O Teenage Fanclub é como aquele carinha que, na época da universidade, não era valorizado porque havia concorrentes mais bonitos, mais fortes e/ou mais ricos. Com o passar dos anos, porém, só ele manteve o mesmo manequim e a mesma quantidade de cabelos. Da estreia em 1990 até agora, o grupo viu o grunge surgir, o rap se popularizar, a eletrônica virar axé – e, salvo um ou outro arroubo de guitar band, continuou a beber de The Byrds e Big Star até forjar sua própria concepção de pop. Ora bucólico, ora faceiro, mas sempre naquela cadência que, neste décimo trabalho, desemboca em “Hold on” ou em “I Have Nothing More to Say”.

O que se configura em um problemaço para a maioria dos artistas – parar no tempo –, no Teenage Fanclub funciona como uma bênção. É justamente essa certeza que a torna tão adorada; essa garantia de que, não importa a moda vigente, em qualquer álbum da banda haverá um punhado de canções extemporâneas como “Steady State”. Para Norman Blake, Raymond McGinley e Gerard Love, os três remanescentes da formação original, “zona de conforto” é onde escolheram ficar. Seja qual for, deve ser um lugar imune aos solavancos da indústria da música, terno & quentinho como o mais belo poente.

Ladainha estéril
A nova série do Netflix, The Get Down, parte de um drama fictício tendo como pano de fundo o surgimento do hip hop. Imagine como um enredo desses poderia ser embalado com pioneiros como Grandmaster Flash, Sugarhill Gang, Kurtis Blow e demais bambas do período. Mas nenhum deles aparece na trilha sonora, recheada de nomes irrelevantes. Tirando uma Donna Summer aqui, um Fatback Band ali – exemplos da disco e da black music na transição para o ritmo e poesia das ruas –, impera uma ladainha estéril. Não dava mesmo de se esperar muita coisa de uma coletânea que abre com Jaden, filho de Will Smith.




 ANÇAMENTOS



Thee Oh Sees, A Weird Exists – A guitarreira de garagem faz do grupo de San Francisco um dos mais cults da nova safra. Nova, vírgula: o grupo perambula por aí desde 1997 e, a cada lançamento, reforça sua crença inabalável na zoeira. Ouça o single “Plastic Plant” e descubra que barulho e melodia podem atordoar juntos.
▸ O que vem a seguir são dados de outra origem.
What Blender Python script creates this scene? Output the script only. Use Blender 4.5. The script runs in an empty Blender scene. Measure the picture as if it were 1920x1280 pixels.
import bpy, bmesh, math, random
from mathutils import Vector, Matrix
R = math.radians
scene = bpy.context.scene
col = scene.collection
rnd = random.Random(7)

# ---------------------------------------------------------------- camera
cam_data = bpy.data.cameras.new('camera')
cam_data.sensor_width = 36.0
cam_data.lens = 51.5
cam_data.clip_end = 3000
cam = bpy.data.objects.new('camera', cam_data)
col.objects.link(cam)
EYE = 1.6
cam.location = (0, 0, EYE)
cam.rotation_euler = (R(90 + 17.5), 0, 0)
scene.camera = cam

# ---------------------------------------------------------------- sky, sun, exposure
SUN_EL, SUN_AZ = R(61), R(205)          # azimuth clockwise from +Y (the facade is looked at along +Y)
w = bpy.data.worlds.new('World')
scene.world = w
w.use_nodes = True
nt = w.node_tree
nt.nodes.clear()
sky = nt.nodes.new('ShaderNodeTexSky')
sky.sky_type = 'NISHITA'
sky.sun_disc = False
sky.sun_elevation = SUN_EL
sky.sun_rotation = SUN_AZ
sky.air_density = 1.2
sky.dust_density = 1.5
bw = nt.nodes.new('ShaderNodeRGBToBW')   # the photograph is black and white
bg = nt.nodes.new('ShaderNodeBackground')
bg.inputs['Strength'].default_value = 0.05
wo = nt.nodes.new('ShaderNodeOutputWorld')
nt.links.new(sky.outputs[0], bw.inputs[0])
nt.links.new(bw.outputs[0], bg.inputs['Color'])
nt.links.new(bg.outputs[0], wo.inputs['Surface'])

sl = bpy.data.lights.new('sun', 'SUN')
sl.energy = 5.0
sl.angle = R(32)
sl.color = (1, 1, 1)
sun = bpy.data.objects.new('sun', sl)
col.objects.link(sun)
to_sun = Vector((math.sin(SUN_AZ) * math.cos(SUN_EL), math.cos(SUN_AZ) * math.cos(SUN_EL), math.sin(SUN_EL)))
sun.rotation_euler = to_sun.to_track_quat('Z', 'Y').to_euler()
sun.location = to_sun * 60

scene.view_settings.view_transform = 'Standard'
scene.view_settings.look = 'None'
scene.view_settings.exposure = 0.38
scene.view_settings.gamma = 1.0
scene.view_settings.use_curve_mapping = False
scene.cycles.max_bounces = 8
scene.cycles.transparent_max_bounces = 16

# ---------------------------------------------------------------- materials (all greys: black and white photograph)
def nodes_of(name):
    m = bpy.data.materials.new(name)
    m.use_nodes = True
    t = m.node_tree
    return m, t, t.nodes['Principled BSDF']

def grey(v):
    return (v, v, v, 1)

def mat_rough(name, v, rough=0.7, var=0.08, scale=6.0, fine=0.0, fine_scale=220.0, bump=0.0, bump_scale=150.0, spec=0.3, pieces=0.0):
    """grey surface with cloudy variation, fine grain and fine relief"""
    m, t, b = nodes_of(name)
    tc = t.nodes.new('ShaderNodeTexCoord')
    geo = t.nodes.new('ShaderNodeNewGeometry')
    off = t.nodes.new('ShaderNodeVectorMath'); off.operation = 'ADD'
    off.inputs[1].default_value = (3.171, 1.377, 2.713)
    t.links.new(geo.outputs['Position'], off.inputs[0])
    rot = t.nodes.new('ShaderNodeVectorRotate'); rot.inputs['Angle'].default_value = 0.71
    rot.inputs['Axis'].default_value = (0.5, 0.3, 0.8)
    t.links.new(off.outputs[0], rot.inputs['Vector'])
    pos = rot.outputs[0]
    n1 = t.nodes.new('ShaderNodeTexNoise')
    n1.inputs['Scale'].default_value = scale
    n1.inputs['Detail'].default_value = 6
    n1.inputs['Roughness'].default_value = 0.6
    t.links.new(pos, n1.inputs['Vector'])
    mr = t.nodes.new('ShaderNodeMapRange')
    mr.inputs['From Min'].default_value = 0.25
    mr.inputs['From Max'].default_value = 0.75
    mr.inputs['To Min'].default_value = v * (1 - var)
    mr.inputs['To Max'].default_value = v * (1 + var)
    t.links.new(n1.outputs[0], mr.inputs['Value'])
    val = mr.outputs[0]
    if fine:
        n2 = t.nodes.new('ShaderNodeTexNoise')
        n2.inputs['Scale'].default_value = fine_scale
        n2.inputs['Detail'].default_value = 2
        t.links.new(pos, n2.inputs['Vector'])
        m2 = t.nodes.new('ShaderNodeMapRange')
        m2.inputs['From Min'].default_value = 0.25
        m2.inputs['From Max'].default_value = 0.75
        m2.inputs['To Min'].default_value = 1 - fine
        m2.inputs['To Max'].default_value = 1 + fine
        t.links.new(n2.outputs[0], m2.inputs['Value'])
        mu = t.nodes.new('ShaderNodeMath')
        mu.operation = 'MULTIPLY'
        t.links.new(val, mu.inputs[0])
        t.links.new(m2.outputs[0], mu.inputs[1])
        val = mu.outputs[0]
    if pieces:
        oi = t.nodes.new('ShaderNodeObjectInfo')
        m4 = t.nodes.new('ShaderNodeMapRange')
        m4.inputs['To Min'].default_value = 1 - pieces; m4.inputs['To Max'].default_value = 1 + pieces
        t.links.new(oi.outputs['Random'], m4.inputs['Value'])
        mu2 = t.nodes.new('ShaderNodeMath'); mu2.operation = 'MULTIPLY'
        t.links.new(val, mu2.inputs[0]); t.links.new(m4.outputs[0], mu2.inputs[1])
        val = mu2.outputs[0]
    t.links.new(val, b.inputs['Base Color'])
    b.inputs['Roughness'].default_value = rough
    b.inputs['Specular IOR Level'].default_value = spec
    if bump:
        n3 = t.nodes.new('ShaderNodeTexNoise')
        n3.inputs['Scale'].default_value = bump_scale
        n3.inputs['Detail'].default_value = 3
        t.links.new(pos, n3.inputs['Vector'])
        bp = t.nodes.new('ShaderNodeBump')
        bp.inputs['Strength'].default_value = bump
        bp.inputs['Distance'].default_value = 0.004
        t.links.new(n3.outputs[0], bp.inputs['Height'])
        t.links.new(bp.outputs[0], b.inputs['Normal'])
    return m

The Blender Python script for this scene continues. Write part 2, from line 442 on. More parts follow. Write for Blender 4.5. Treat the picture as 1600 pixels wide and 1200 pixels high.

The Outs, Percipere – Em seu primeiro disco cantado totalmente em português, a banda carioca aborda a percepção como tema principal. O conceito, para lá de abstrato, fica bem claro em “Ainda me Lembro”, psicodelia setentista que desarma a mente e prepara o espírito (ou vice-versa) para a diversidade de estilos que vem a seguir.